Follow the Data Podcast

108. How Cities Use Data to Adapt to Climate Change

Episode Summary

United Nations Secretary-General António Guterres issued a "code red for humanity" when the Intergovernmental Panel on Climate Change shared its latest report this week, which calls climate change "unequivocal" and "an established fact." And the growing frequency and intensity of heat waves, droughts, and storms like the ones we've experienced this summer are to be expected for years to come. Climate action is of critical importance for local leaders, as extreme temperatures are expected to be off the charts more frequently and for longer periods of time, causing significant harm to human health and well-being. While cities are often hit hardest by the impact of climate change, they are also on the frontlines in this fight.
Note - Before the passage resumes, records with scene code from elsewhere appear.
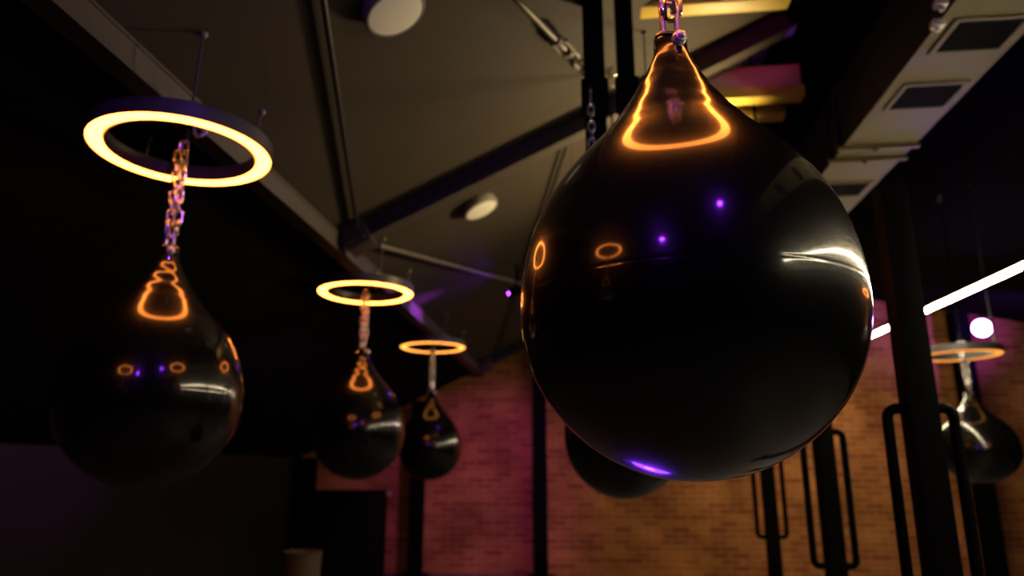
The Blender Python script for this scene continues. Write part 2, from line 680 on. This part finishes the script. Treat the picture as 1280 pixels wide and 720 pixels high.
def make_bag(loc, label, group):
    root = thing('teardrop_bag', loc, label, 'punching bag', group)
    keep = smooth_profile(PROF)
    mb = MB()
    mb.lathe(keep, 128, wob=bag_wob)
    mb.build('body', M['vinyl'], root, angle=75)
    # folded rubber lip at the top, with the hanging bolt through the neck
    mb = MB()
    mb.tube([(.0225 * math.cos(2 * PI * k / 32), .0225 * math.sin(2 * PI * k / 32), .481 + .004 * math.sin(4 * PI * k / 32 + .6)) for k in range(32)], .0066, n=10, closed=True)
    mb.build('lip', M['vinyl'], root)
    d = Vector((.30, -.954, 0))
    c = Vector((.002, 0, .468))
    mb = MB()
    mb.cyl(c - d * .040, c + d * .040, .0065, n=16)
    bolt = mb.build('bolt', M['chrome'], root)
    mb = MB()
    q = d.to_track_quat('Z', 'Y').to_matrix().to_4x4()
    mb.lathe([(0, .0475), (.0035, .0470), (.0065, .045), (.0072, .0415), (.0095, .041), (.0112, .0385), (.0112, .034), (.0122, .0335), (.0125, .030), (.0125, .027), (0, .027)], 24)
    mb.move(Matrix.Translation(c) @ q)
    mb.build('nut', M['bright'], bolt)
    mb = MB()                                   # steel cheek strap under the nut
    mb.box((-.0055, -.0018, -.028), (.0055, .0018, .012), .0015)
    mb.move(Matrix.Translation(c + d * .0315 + Vector((-.003, 0, -.004))) @ Matrix.Rotation(.30, 4, 'Z') @ Matrix.Rotation(-.16, 4, 'X'))
    mb.build('cheek_strap', M['chrome'], bolt)
    return root


CH = .53                                        # chain hanger: from bag top to ring height


def make_hanger(loc, label, group, length, dx=0.):
    """double chain with shackle below and swivel above; origin at the bag's top"""
    root = thing('hanging_chain', loc, label, 'chain', group)
    for q, s in enumerate((-1, 1)):
        mb = MB()
        n = 9
        for k in range(n):
            z = .066 + k * .0355
            spread = .013 * (1 - .45 * k / n)
            tw = .5 * q + k * .12
            a = tw if k % 2 else tw + PI / 2
            link(mb, (s * spread + .002 * math.sin(k * 1.7 + q), s * .004 * math.cos(k), z), (.02 * s, 0, 1), (math.cos(a), math.sin(a), 0), .0245, .0112, .0043)
        mb.build('chain_strand', M['chain'], root)
    mb = MB()                                   # shackle: an upright bow round the bolt
    pts = [(.012, -.006, .004)] + [(.012 * math.cos(PI * k / 8), -.006, .052 + .014 * math.sin(PI * k / 8)) for k in range(9)] + [(-.012, -.006, .004)]
    mb.tube(pts, .0058, n=10)
    mb.build('shackle', M['chain'], root)
    mb = MB()                                   # quick link between the strands
    link(mb, (.0, -.012, .052), (0, .0, 1), (1, .3, 0), .024, .008, .004)
    mb.cyl((.008, -.010, .044), (.008, -.010, .064), .0062, n=6)
    mb.build('quick_link', M['chrome'], root)
    top = .066 + 9 * .0355
    mb = MB()
    mb.lathe([(0, top + .055), (.008, top + .055), (.010, top + .05), (.010, top + .03), (.015, top + .026), (.015, top + .008), (.011, top), (.004, top - .012), (0, top - .012)], 20)
    mb.build('swivel', M['matte_black'], root)
    mb = MB()
    z1 = length - .075
    mb.cyl((0, 0, top + .05), (dx, 0, z1), .0045, n=10)
    mb.build('rod', M['matte_black'], root)
    mb = MB()                                   # eye and bow shackle under the beam
    link(mb, (dx, 0, z1 + .018), (0, 0, 1), (1, .3, 0), .028, .019, .0065)
    link(mb, (dx + .016, -.006, z1 + .040), (.5, 0, 1), (0, 1, .2), .026, .017, .006)
    if dx:
        mb.tube([(dx + .004, 0, z1 + .06), (dx + .004, 0, z1 + .085), (dx - .02, 0, z1 + .095), (.03, 0, z1 + .095)], .007, n=10)
    else:
        mb.cyl((dx, 0, z1 + .04), (dx, 0, length), .009, n=12)
    mb.build('top_shackle', M['chain'], root)
    return root


RO, RI = .285, .232


def make_ring(loc, label, group, up, matkey='ring'):
    root = thing('ring_lamp', loc, label, 'ring lamp', group)
    mb = MB()                                   # black channel open at the bottom
    prof = [(RI, 0), (RI - .004, .002), (RI - .004, .05), (RI, .054), (RO - .004, .054), (RO, .05), (RO, .002), (RO - .003, 0), (RO - .003, .012), (RI + .003, .012), (RI, 0)]
    mb.lathe(prof, 96)
    mb.build('housing', M['housing'], root, angle=30)
    mb = MB()                                   # glowing opal diffuser set in the channel
    rc, hw = (RO + RI) / 2, (RO - RI) / 2 - .0035
    prof = [(rc + hw * math.cos(PI * k / 12), .006 - .013 * math.sin(PI * k / 12)) for k in range(13)]
    prof += [(rc - hw, .0095), (rc + hw, .0095), (rc + hw, .006)]
    mb.lathe(prof, 96)
    mb.build('diffuser', M[matkey], root, angle=60)
    for a, hgt, wire in up:
        r = (RO + RI) / 2
        x, y = r * math.cos(a), r * math.sin(a)
        mb = MB()
        mb.tube([(x, y, .054), (x + .003, y, .05 + (hgt - .05) * .5), (x + .008, y, hgt - .012), (x + .010, y, hgt)], .0038, n=10)
        rod = mb.build('suspension_rod', M['steel'], root)
        mb = MB()
        mb.lathe([(0, hgt + .001), (.012, hgt + .001), (.012, hgt - .006), (.006, hgt - .014), (0, hgt - .014)], 14, centre=(x + .01, y, 0))
        mb.build('rod_cap', M['rod'], rod)
        mb = MB()
        mb.lathe([(0, .066), (.006, .066), (.009, .062), (.009, .054), (0, .054)], 12, centre=(x, y, 0))
        mb.build('rod_foot', M['chain'], rod)
        if wire:
            mb = MB()
            mb.cyl((x + .010, y, hgt), (x + .012, y, wire), .0009, n=6)
            mb.build('wire', M['rafter'], rod)
    return root


def ring_rods(X, Yc, z, angs):
    out = []
    r = (RO + RI) / 2
    for a in angs:
        x = X + r * math.cos(a) + .01
        h = roof(x) - z - .006
        out.append((a, h, 0) if a < -.5 else (a, .135, h + .004))
    return out


G_BAG, G_RING, G_CH = 'black teardrop bags', 'glowing ring lamps', 'bag hanging chains'
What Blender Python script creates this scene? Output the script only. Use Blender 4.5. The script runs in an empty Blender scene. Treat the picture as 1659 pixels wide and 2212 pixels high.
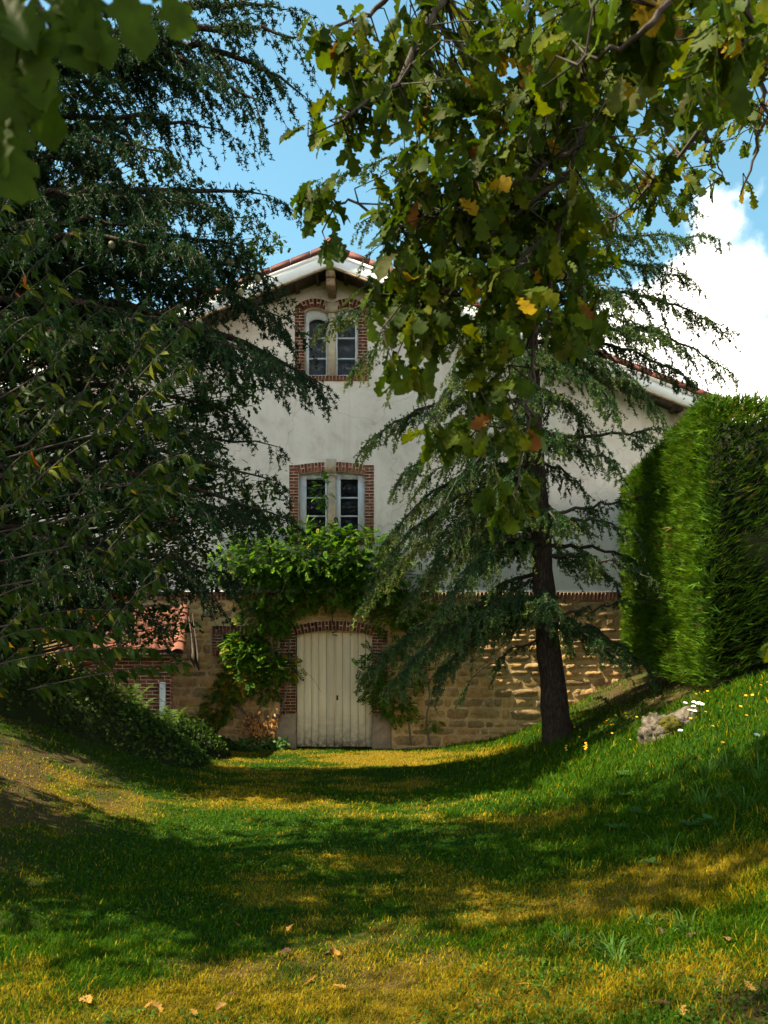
import bpy, math, random
import numpy as np
from mathutils import Vector, Matrix

S = bpy.context.scene
COL = S.collection
rng = np.random.default_rng(7)
random.seed(7)
R = math.radians

# ------------------------------------------------------------------ camera, light, exposure
EYE = 1.94            # eye height above the door sill
FPX = 800.0           # focal length in pixels of the 768 x 1024 picture
HOR = 655.0           # picture row of the horizon
FAC = 16.6            # distance of the house front
cam_d = bpy.data.cameras.new('camera')
cam = bpy.data.objects.new('camera', cam_d)
COL.objects.link(cam)
cam.location = (0, 0, EYE)
cam.rotation_euler = (R(90), 0, 0)
cam_d.sensor_width = 36
cam_d.lens = 36 * FPX / 1024
cam_d.shift_y = (HOR - 512) / 1024
cam_d.clip_start = 0.05
cam_d.clip_end = 2000
cam_d.dof.use_dof = True
cam_d.dof.focus_distance = 13
cam_d.dof.aperture_fstop = 6.5
S.camera = cam

SUN_EL, SUN_AZ = 57.0, 9.0         # height; turn of the sun from due left towards the camera
sd = Vector((-math.cos(R(SUN_EL)) * math.cos(R(SUN_AZ)), -math.cos(R(SUN_EL)) * math.sin(R(SUN_AZ)), math.sin(R(SUN_EL))))
sun_d = bpy.data.lights.new('sun', 'SUN')
sun_d.energy = 3.6
sun_d.angle = R(0.5)
sun_d.color = (1.0, 0.85, 0.60)
sun = bpy.data.objects.new('sun', sun_d)
COL.objects.link(sun)
sun.rotation_euler = (-sd).to_track_quat('-Z', 'Y').to_euler()
sun.location = (-20, 0, 30)

W = bpy.data.worlds.new('World')
S.world = W
W.use_nodes = True
wt = W.node_tree
wt.nodes.clear()
def wn(t, **k):
    n = wt.nodes.new(t)
    for a, b in k.items():
        setattr(n, a, b)
    return n
def wl(a, b): wt.links.new(a, b)
sky = wn('ShaderNodeTexSky', sky_type='NISHITA', sun_disc=False, sun_elevation=R(SUN_EL), sun_rotation=R(270 - SUN_AZ), air_density=1.2, dust_density=0.6, ozone_density=0.3)
bg = wn('ShaderNodeBackground'); bg.inputs['Strength'].default_value = 0.05
tint = wn('ShaderNodeMix', data_type='RGBA', blend_type='MULTIPLY'); tint.inputs[0].default_value = 1.0; tint.inputs[7].default_value = (0.80, 1.13, 0.98, 1)
wl(sky.outputs[0], tint.inputs[6]); wl(tint.outputs[2], bg.inputs['Color'])
cl = wn('ShaderNodeBackground'); cl.inputs['Color'].default_value = (1.0, 0.915, 0.80, 1); cl.inputs['Strength'].default_value = 0.9
tc = wn('ShaderNodeTexCoord')
mp = wn('ShaderNodeMapping'); mp.inputs['Location'].default_value = (5.5, 3.1, 1.3)
wl(tc.outputs['Generated'], mp.inputs['Vector'])
nz = wn('ShaderNodeTexNoise'); nz.inputs['Scale'].default_value = 3.2; nz.inputs['Detail'].default_value = 9; nz.inputs['Roughness'].default_value = 0.52
wl(mp.outputs[0], nz.inputs['Vector'])
sp = wn('ShaderNodeSeparateXYZ'); wl(tc.outputs['Generated'], sp.inputs[0])
ma = wn('ShaderNodeMath', operation='MULTIPLY_ADD'); ma.inputs[1].default_value = -1.0; ma.inputs[2].default_value = 0.36
wl(sp.outputs['Z'], ma.inputs[0])
mb = wn('ShaderNodeMath', operation='MULTIPLY_ADD'); mb.inputs[1].default_value = 0.75
ms = wn('ShaderNodeMath', operation='SUBTRACT'); ms.inputs[1].default_value = 0.5
wl(nz.outputs[0], ms.inputs[0]); wl(ms.outputs[0], mb.inputs[0]); wl(ma.outputs[0], mb.inputs[2])
mr = wn('ShaderNodeMapRange', interpolation_type='SMOOTHSTEP'); mr.inputs['From Min'].default_value = 0.0; mr.inputs['From Max'].default_value = 0.07
wl(mb.outputs[0], mr.inputs['Value'])
mx = wn('ShaderNodeMixShader'); wl(mr.outputs[0], mx.inputs[0]); wl(bg.outputs[0], mx.inputs[1]); wl(cl.outputs[0], mx.inputs[2])
wo = wn('ShaderNodeOutputWorld'); wl(mx.outputs[0], wo.inputs['Surface'])

S.view_settings.view_transform = 'Standard'
S.view_settings.look = 'None'
S.view_settings.exposure = 2.3
S.view_settings.gamma = 1.0
S.view_settings.use_curve_mapping = False
S.render.engine = 'CYCLES'
S.cycles.max_bounces = 6
S.cycles.transparent_max_bounces = 6
S.cycles.caustics_reflective = False
S.cycles.caustics_refractive = False

# ------------------------------------------------------------------ small tools
def pt(dx, dy, Y):
    """world point seen at the (1659 x 2212) picture position when it stands Y metres away"""
    return np.array([(dx / 2.16016 - 384) / FPX * Y, Y, EYE - (dy / 2.16016 - HOR) / FPX * Y])

def fx(p): return (p - 384) / FPX * FAC         # picture column (768 wide) to metres on the house front
def fz(p): return EYE - (p - HOR) / FPX * FAC   # picture row to height on the house front

def vnoise(x, y, seed=0):
    x = np.asarray(x, float); y = np.asarray(y, float)
    xi = np.floor(x).astype(np.int64); yi = np.floor(y).astype(np.int64)
    u = x - xi; v = y - yi
    u = u * u * (3 - 2 * u); v = v * v * (3 - 2 * v)
    def h(a, b):
        n = (a * 374761393 + b * 668265263 + seed * 974711) & 0x7fffffff
        n = ((n ^ (n >> 13)) * 1274126177) & 0x7fffffff
        return ((n ^ (n >> 16)) & 0xffff) / 65535.0
    return (h(xi, yi) * (1 - u) + h(xi + 1, yi) * u) * (1 - v) + (h(xi, yi + 1) * (1 - u) + h(xi + 1, yi + 1) * u) * v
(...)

From planting trees to help cool down cities to reimagining and improving access to public spaces, mayors are taking immediate, bold action to improve quality of life for their residents. Bloomberg Associates, the pro bono consulting arm of Bloomberg Philanthropies, works with cities to implement sustainable and scalable solutions to fight climate change now. To tell us more about how cities are working to become more sustainable and resilient, Jacob Koch, who works on our Sustainability team at Bloomberg Associates, sits down with Alejandro Restrepo-Montoya, a Professor of Architecture at Universidad Pontificia Bolivariana in Medellín, Colombia. Alejandro formerly served as the City Architect of Medellín, and helped design the city's award-winning "Green Corridors" project, which helped to reduce average city temperatures by 2 degrees Celsius. Jacob also sits down with Ilaria Giuliani, the Deputy Chief Resilience Officer of the City of Milan. Bloomberg Associates has helped to support Mayor Beppe Sala's goal to plant three million trees by 2030 and to help re-imagine the historic streets and piazzas to be greener and ensure all Milanese live within a short walk of an upgraded public space. On this episode, Jacob, Alejandro and Ilaria discuss how cities use data to drive decision-making and evaluate impact, and the importance of bringing nature back to cities.